The larvae are known as wrigglers because of their wriggling motion in the water. Small fish eat a large number of mosquito eggs and larvae, but not enough.

"The wetlands on MacDill, if not properly treated, can be a major mosquito breeding site for the base and South Tampa," said Johnson.

Adult surveillance counts from adjacent sites to MacDill suggest high populations that impact off-base residents. "It is critical that MacDill become pro-active with the support of HCMC in reducing the breeding sites," said William Murphy, American Services Technology Inc. project manager.

The easiest and most effective way to control the mosquito population is to catch them as larva by eliminating their breeding places or by spraying these places with larvacides, an insecticide designed to kill off mosquito larvae before they become adults, said Johnson.

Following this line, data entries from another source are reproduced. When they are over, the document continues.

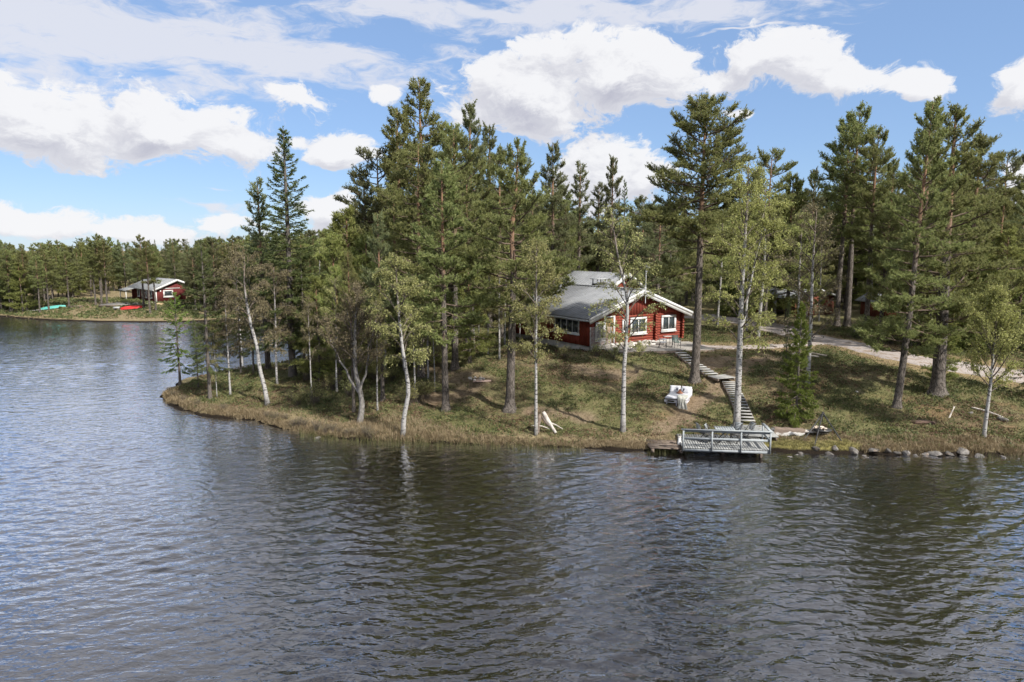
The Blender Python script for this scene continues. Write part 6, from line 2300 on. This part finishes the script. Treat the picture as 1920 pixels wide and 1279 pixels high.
# reeds standing in the shallow water
mb = MB()
pts = []
for k in range(900):
    px = rngg.choice([rngg.uniform(560, 1090), rngg.uniform(1215, 1300), rngg.uniform(1830, 1925)], p=[.78, .17, .05])
    py = np.interp(px, [p[0] for p in front_px], [p[1] for p in front_px]) + rngg.uniform(-1, 9) ** 1
    pts.append(P(px, py, 0)[:2])
pts = np.array(pts)
blades(mb, rngg, pts[:, 0], pts[:, 1], np.full(len(pts), -.08), 3, rngg.uniform(.22, .55, len(pts)), .022, .35, .1, .9)
tag(obj('reeds', mb, M['reed']), 'thin reeds standing in the shallow water', 'reeds', kind='stuff')


# ------------------------------------------------------------------ bare shrubs on the bank, low bushes
def shrub(seed, n, h, r, leafm, leafn, lsz):
    rg = np.random.default_rng(seed)
    tw, lf = MB(), MB()
    LPp = []
    for i in range(n):
        a = rg.uniform(0, 6.28); out = rg.uniform(.1, 1) * r
        L = h * rg.uniform(.6, 1.1)
        p0 = np.array([rg.normal(0, .08), rg.normal(0, .08), -.05])
        p1 = p0 + [out * math.cos(a) * .5, out * math.sin(a) * .5, L * .6]
        p2_ = p0 + [out * math.cos(a) * 1.05, out * math.sin(a) * 1.05, L]
        tw.tube([p0, p1, p2_], [.010, .007, .003], 3, cap=False)
        m = 5
        f = rg.random(m)
        st = p1 + (p2_ - p1) * f[:, None]
        en = st + unit(rg.normal(size=(m, 3)) + [0, 0, .8]) * (rg.uniform(.12, .3, m) * h)[:, None]
        twigs3(tw, st, en, .005)
        if leafn:
            g = rg.random((m, leafn, 1))
            LPp.append((st[:, None] + (en - st)[:, None] * g).reshape(-1, 3))
    out = dict(twigs=tw.mesh('shrub_twigs'))
    out['twigs'].materials.append(M['twig'] if not leafn else M['twig'])
    if leafn:
        leaves(lf, rg, np.concatenate(LPp), lsz)
        out['leaves'] = lf.mesh('shrub_leaves'); out['leaves'].materials.append(leafm)
    return out


SH = [shrub(1, 46, .85, .6, M['leaf_bare'], 1, .05), shrub(2, 40, .7, .7, M['leaf_bare'], 1, .05), shrub(3, 40, 1.2, .9, M['leaf_birch'], 5, .07), shrub(4, 30, .5, .5, M['needle_spruce'], 8, .06)]


def put_shrub(k, px, py, s, name, label, group):
    b = base_at(px, py)
    o = thing(name, label, 'shrub', (b[0], b[1], b[2]), rngg.uniform(0, 6.28), group, (s, s, s))
    for part in ('twigs', 'leaves'):
        if part in SH[k]:
            obj(part, SH[k][part], None, o)


for px in np.linspace(500, 700, 14):
    py = np.interp(px, [p[0] for p in front_px], [p[1] for p in front_px]) - rngg.uniform(2, 22)
    put_shrub(int(rngg.integers(2)), px + rngg.uniform(-6, 6), py, rngg.uniform(.45, .8), 'bare_shrub', 'bare brown shrub in the thicket left of the alder', 'bare shrubs on the left bank')
for px, py in ((325, 742), (345, 752), (318, 735), (370, 760), (420, 768)):
    put_shrub(1, px, py, .6, 'bare_shrub', 'low bare shrub at the tip of the point', 'bare shrubs at the tip')
for px in np.linspace(560, 800, 16):
    put_shrub(2, px, rngg.uniform(690, 765), rngg.uniform(.6, 1.2), 'leafy_shrub', 'low leafy birch shrub in the shade of the left wood', 'leafy shrubs in the left wood')
for px, py, lab in ((1118, 668, 'leafy shrub below the slatted screen'), (1150, 672, 'leafy shrub below the terrace edge, left one'), (1200, 668, 'leafy shrub below the terrace edge, right one'), (1060, 672, 'leafy shrub below the cabin plinth'),
                    (1195, 700, 'bare bush on the slope below the terrace'), (1560, 610, 'leafy shrub between the drive and the carport')):
    put_shrub(2 if 'leafy' in lab else 0, px, py, .75, 'leafy_shrub' if 'leafy' in lab else 'bare_shrub', lab, None)
for k in range(26):
    px = rngg.uniform(1480, 1900); py = rngg.uniform(615, 640) + (px - 1480) * .06
    b = base_at(px, py)
    if pldist(ROAD, np.array([b[0]]), np.array([b[1]]))[0] < 2.6:
        continue
    put_shrub(3, px, py, rngg.uniform(1.2, 2.2), 'dark_shrub', 'low dark green bush behind the gravel drive', 'bushes behind the drive')
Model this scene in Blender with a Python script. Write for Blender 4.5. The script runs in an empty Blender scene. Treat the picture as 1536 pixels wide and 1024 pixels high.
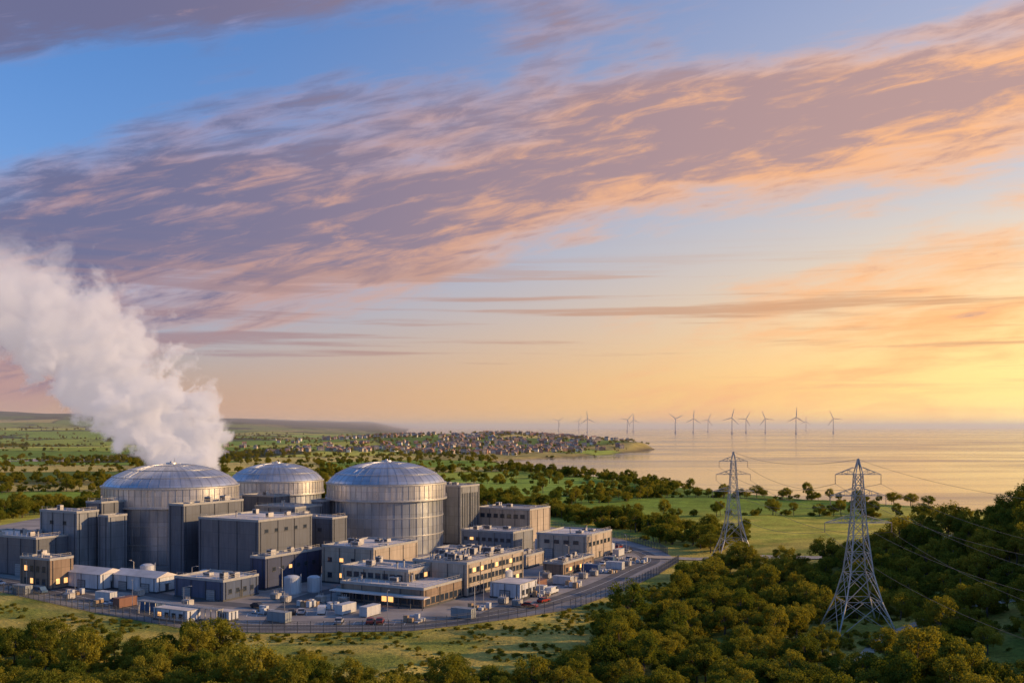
import bpy, math, random
import numpy as np
from mathutils import Vector, Matrix
random.seed(7); rng=np.random.default_rng(7)
sc=bpy.context.scene
sc.view_settings.view_transform='Standard'; sc.view_settings.look='None'; sc.view_settings.exposure=0
SUN_AZ=88.0; SUN_EL=16.0

# ------------------------------------------------------------ node helpers
def nd(nt,t,**k):
    n=nt.nodes.new(t)
    for a,b in k.items(): setattr(n,a,b)
    return n
def setin(nt,sock,v):
    if isinstance(v,bpy.types.NodeSocket): nt.links.new(v,sock)
    else: sock.default_value=v
def M(nt,op,a,b=0.0,c=0.0,clamp=False):
    n=nd(nt,'ShaderNodeMath',operation=op,use_clamp=clamp)
    setin(nt,n.inputs[0],a); setin(nt,n.inputs[1],b); setin(nt,n.inputs[2],c)
    return n.outputs[0]
def MR(nt,v,a,b,c=0.0,d=1.0,smooth=True):
    n=nd(nt,'ShaderNodeMapRange'); 
    if smooth: n.interpolation_type='SMOOTHSTEP'
    setin(nt,n.inputs[0],v); 
    for i,x in zip((1,2,3,4),(a,b,c,d)): setin(nt,n.inputs[i],x)
    return n.outputs[0]
def c4(c): return tuple(c)+(1,) if len(c)==3 else tuple(c)
def MIX(nt,f,a,b,blend='MIX'):
    n=nd(nt,'ShaderNodeMix',data_type='RGBA',blend_type=blend)
    setin(nt,n.inputs[0],f)
    setin(nt,n.inputs[6],c4(a) if isinstance(a,(tuple,list)) else a)
    setin(nt,n.inputs[7],c4(b) if isinstance(b,(tuple,list)) else b)
    return n.outputs[2]
def COMB(nt,x,y,z):
    n=nd(nt,'ShaderNodeCombineXYZ'); setin(nt,n.inputs[0],x); setin(nt,n.inputs[1],y); setin(nt,n.inputs[2],z); return n.outputs[0]
def NOISE(nt,vec,scale,detail=4,rough=.55,dist=0.0):
    n=nd(nt,'ShaderNodeTexNoise'); 
    if vec is not None: nt.links.new(vec,n.inputs['Vector'])
    n.inputs['Scale'].default_value=scale; n.inputs['Detail'].default_value=detail
    n.inputs['Roughness'].default_value=rough; n.inputs['Distortion'].default_value=dist
    return n.outputs[0]
def newmat(name):
    m=bpy.data.materials.new(name); m.use_nodes=True; nt=m.node_tree
    b=nt.nodes['Principled BSDF']; return m,nt,b
def objco(nt):
    t=nd(nt,'ShaderNodeTexCoord'); s=nd(nt,'ShaderNodeSeparateXYZ'); nt.links.new(t.outputs['Object'],s.inputs[0])
    return t.outputs['Object'],s.outputs
def mat_simple(name,col,rough=.8,metal=0.0,ns=1.0,amt=.25,bump=0.0,emit=None):
    m,nt,b=newmat(name); co,_=objco(nt)
    n=NOISE(nt,co,ns,5,.6)
    f=MR(nt,n,.3,.7,1-amt,1+amt,False)
    c=MIX(nt,1.0,c4(col),COMB(nt,f,f,f),'MULTIPLY')
    nt.links.new(c,b.inputs['Base Color']); b.inputs['Roughness'].default_value=rough; b.inputs['Metallic'].default_value=metal
    if bump:
        bp=nd(nt,'ShaderNodeBump'); bp.inputs['Strength'].default_value=bump; nt.links.new(n,bp.inputs['Height']); nt.links.new(bp.outputs[0],b.inputs['Normal'])
    if emit:
        b.inputs['Emission Color'].default_value=c4(emit[0]); b.inputs['Emission Strength'].default_value=emit[1]
    return m
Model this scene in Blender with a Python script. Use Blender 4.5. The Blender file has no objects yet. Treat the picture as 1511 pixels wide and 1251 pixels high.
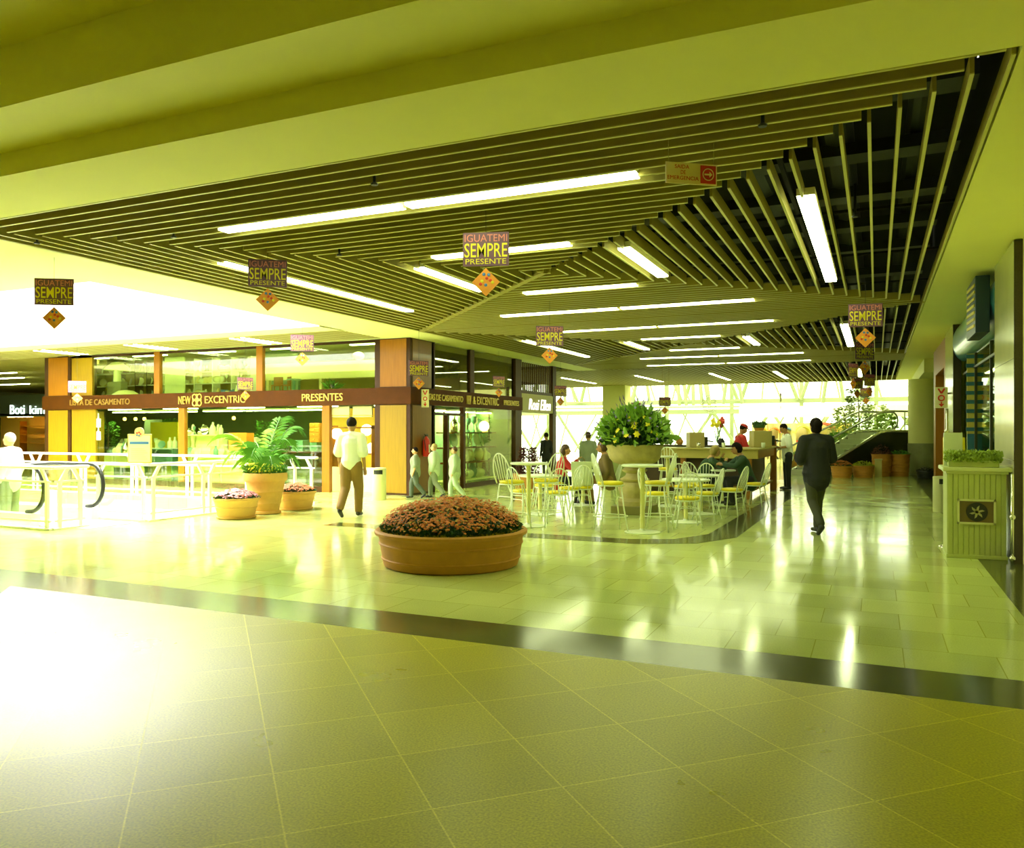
import bpy, bmesh, math, random
from mathutils import Vector, Matrix
PI = math.pi
C = bpy.context.scene.collection
F_PX, CX, HY, EYE = 1185.0, 755.5, 636.0, 1.55
YAW = math.radians(24.4)
FW = (-math.sin(YAW), math.cos(YAW)); RT = (math.cos(YAW), math.sin(YAW))
CEIL = 3.8
# ---------- measuring helpers (survey of the place from the photograph) ----------
def at(px, d):
    l = (px - CX) / F_PX * d
    return (FW[0]*d + RT[0]*l, FW[1]*d + RT[1]*l)
def on_y(px, Y):
    k = (px - CX)/F_PX; return Y*(FW[0]+RT[0]*k)/(FW[1]+RT[1]*k)
def on_x(px, X):
    k = (px - CX)/F_PX; return X*(FW[1]+RT[1]*k)/(FW[0]+RT[0]*k)
def hz(py, x, y):
    return EYE + (HY-py)/F_PX*(x*FW[0]+y*FW[1])
def view_az(): return YAW

# ---------- materials ----------
MATS = {}
def nm(name):
    m = bpy.data.materials.new(name); m.use_nodes = True
    nt = m.node_tree; nt.nodes.clear()
    out = nt.nodes.new('ShaderNodeOutputMaterial')
    return m, nt, out
def mat(name, col, rough=0.6, metal=0.0, noise=0.0, nscale=20.0, bump=0.0, coat=0.0, spec=0.5, wood=False, trans=0.0):
    if name in MATS: return MATS[name]
    m, nt, out = nm(name)
    b = nt.nodes.new('ShaderNodeBsdfPrincipled')
    nt.links.new(b.outputs[0], out.inputs[0])
    b.inputs['Roughness'].default_value = rough; b.inputs['Metallic'].default_value = metal
    b.inputs['Specular IOR Level'].default_value = spec
    b.inputs['Coat Weight'].default_value = coat
    b.inputs['Coat Roughness'].default_value = 0.1
    c4 = (*col, 1)
    b.inputs['Base Color'].default_value = c4
    tc = nt.nodes.new('ShaderNodeTexCoord')
    n = nt.nodes.new('ShaderNodeTexNoise'); n.inputs['Scale'].default_value = nscale
    n.inputs['Detail'].default_value = 4
    src = tc.outputs['Object']
    if wood:
        mp = nt.nodes.new('ShaderNodeMapping'); mp.inputs['Scale'].default_value = (6, 6, 0.5)
        nt.links.new(src, mp.inputs[0]); src = mp.outputs[0]
    nt.links.new(src, n.inputs['Vector'])
    amt = noise if noise > 0 else 0.04
    mx = nt.nodes.new('ShaderNodeMix'); mx.data_type = 'RGBA'
    mx.inputs[6].default_value = (col[0]*(1-amt), col[1]*(1-amt), col[2]*(1-amt), 1)
    mx.inputs[7].default_value = (min(1, col[0]*(1+amt)), min(1, col[1]*(1+amt)), min(1, col[2]*(1+amt)), 1)
    nt.links.new(n.outputs['Fac'], mx.inputs[0]); nt.links.new(mx.outputs[2], b.inputs['Base Color'])
    if bump > 0:
        bp = nt.nodes.new('ShaderNodeBump'); bp.inputs['Strength'].default_value = bump; bp.inputs['Distance'].default_value = 0.01
        nt.links.new(n.outputs['Fac'], bp.inputs['Height']); nt.links.new(bp.outputs[0], b.inputs['Normal'])
    MATS[name] = m; return m
def emit(name, col, strength):
    if name in MATS: return MATS[name]
    m, nt, out = nm(name)
    e = nt.nodes.new('ShaderNodeEmission'); e.inputs[0].default_value = (*col, 1); e.inputs[1].default_value = strength
    nt.links.new(e.outputs[0], out.inputs[0]); MATS[name] = m; return m
def glass(name, tint=(0.95, 1, 0.9), refl=0.06, rough=0.02, maxr=0.75):
    if name in MATS: return MATS[name]
    m, nt, out = nm(name)
    t = nt.nodes.new('ShaderNodeBsdfTransparent'); t.inputs[0].default_value = (*tint, 1)
    g = nt.nodes.new('ShaderNodeBsdfGlossy'); g.inputs['Roughness'].default_value = rough
    lw = nt.nodes.new('ShaderNodeLayerWeight'); lw.inputs[0].default_value = 0.5
    pw = nt.nodes.new('ShaderNodeMath'); pw.operation = 'POWER'; pw.inputs[1].default_value = 3.0
    mr = nt.nodes.new('ShaderNodeMapRange'); mr.inputs[3].default_value = refl; mr.inputs[4].default_value = maxr
    nt.links.new(lw.outputs['Facing'], pw.inputs[0]); nt.links.new(pw.outputs[0], mr.inputs[0])
    mx = nt.nodes.new('ShaderNodeMixShader')
    nt.links.new(mr.outputs[0], mx.inputs[0]); nt.links.new(t.outputs[0], mx.inputs[1]); nt.links.new(g.outputs[0], mx.inputs[2])
    nt.links.new(mx.outputs[0], out.inputs[0]); MATS[name] = m; return m
def tile_mat(name, col, grout, size, rot, off, rough, rough_var, speck, bumpy, offset_row=0.5, tilevar=0.12, wratio=1.0, spec=0.5):
    m, nt, out = nm(name); L = nt.links.new
    b = nt.nodes.new('ShaderNodeBsdfPrincipled'); L(b.outputs[0], out.inputs[0])
    tc = nt.nodes.new('ShaderNodeTexCoord')
    mp = nt.nodes.new('ShaderNodeMapping'); mp.vector_type = 'POINT'
    mp.inputs['Rotation'].default_value = (0, 0, rot); mp.inputs['Location'].default_value = (off[0], off[1], 0)
    L(tc.outputs['Object'], mp.inputs[0])
    br = nt.nodes.new('ShaderNodeTexBrick')
    br.offset = offset_row; br.squash = 1.0
    br.inputs['Scale'].default_value = 1.0
    br.inputs['Brick Width'].default_value = size*wratio; br.inputs['Row Height'].default_value = size
    br.inputs['Mortar Size'].default_value = 0.004; br.inputs['Mortar Smooth'].default_value = 0.1
    br.inputs['Bias'].default_value = 0.0
    br.inputs['Color1'].default_value = (*[c*(1-tilevar) for c in col], 1)
    br.inputs['Color2'].default_value = (*[min(1, c*(1+tilevar)) for c in col], 1)
    br.inputs['Mortar'].default_value = (*grout, 1)
    L(mp.outputs[0], br.inputs['Vector'])
    n1 = nt.nodes.new('ShaderNodeTexNoise'); n1.inputs['Scale'].default_value = 90; n1.inputs['Detail'].default_value = 3
    L(tc.outputs['Object'], n1.inputs['Vector'])
    n2 = nt.nodes.new('ShaderNodeTexNoise'); n2.inputs['Scale'].default_value = 1.3; n2.inputs['Detail'].default_value = 4
    L(tc.outputs['Object'], n2.inputs['Vector'])
    mr = nt.nodes.new('ShaderNodeMapRange'); mr.inputs[1].default_value = 0.3; mr.inputs[2].default_value = 0.7
    mr.inputs[3].default_value = 1-speck; mr.inputs[4].default_value = 1+speck; L(n1.outputs['Fac'], mr.inputs[0])
    mr2 = nt.nodes.new('ShaderNodeMapRange'); mr2.inputs[1].default_value = 0.3; mr2.inputs[2].default_value = 0.7
    mr2.inputs[3].default_value = 0.96; mr2.inputs[4].default_value = 1.04; L(n2.outputs['Fac'], mr2.inputs[0])
    mu = nt.nodes.new('ShaderNodeMath'); mu.operation = 'MULTIPLY'; L(mr.outputs[0], mu.inputs[0]); L(mr2.outputs[0], mu.inputs[1])
    vm = nt.nodes.new('ShaderNodeVectorMath'); vm.operation = 'SCALE'; L(br.outputs['Color'], vm.inputs[0]); L(mu.outputs[0], vm.inputs['Scale'])
    L(vm.outputs[0], b.inputs['Base Color'])
    rr = nt.nodes.new('ShaderNodeMapRange'); rr.inputs[1].default_value = 0.25; rr.inputs[2].default_value = 0.75
    rr.inputs[3].default_value = rough-rough_var; rr.inputs[4].default_value = rough+rough_var; L(n2.outputs['Fac'], rr.inputs[0])
    L(rr.outputs[0], b.inputs['Roughness'])
    b.inputs['Specular IOR Level'].default_value = spec
    n3 = nt.nodes.new('ShaderNodeTexNoise'); n3.inputs['Scale'].default_value = 5.0; n3.inputs['Detail'].default_value = 2
    L(tc.outputs['Object'], n3.inputs['Vector'])
    ad = nt.nodes.new('ShaderNodeMath'); ad.operation = 'SUBTRACT'; L(n3.outputs['Fac'], ad.inputs[0]); L(br.outputs['Fac'], ad.inputs[1])
    bp = nt.nodes.new('ShaderNodeBump'); bp.inputs['Strength'].default_value = bumpy; bp.inputs['Distance'].default_value = 0.004
    L(ad.outputs[0], bp.inputs['Height']); L(bp.outputs[0], b.inputs['Normal'])
    MATS[name] = m; return m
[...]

"Once a larvae becomes an adult, it becomes harder to control them because the fogger is limited in the areas that can be reached," said Johnson. "So we try to wipe out the next generation of mosquitoes by killing their larvae."

Since MacDill doesn't survey the population of mosquitoes, it is critical that base residents recognize potential breeding areas and take steps to eliminate them, said Murphy.

"The first and most important is to eliminate any standing water around their houses, because one cup of water can breed more than one million mosquitoes," explained Murphy.

Next, residents should be sure places that harbor mosquitoes such as trash or cardboard be thrown away immediately. Making sure rain gutters and drain sites are properly cleaned will eliminate possible breeding sites. For more information contact the pest management office at 828-0844.

The battle to eliminate these pesky bugs may never be won, but mosquito control officials believe with perseverance a good deal of relief can be achieved by thinning the enemy's ranks.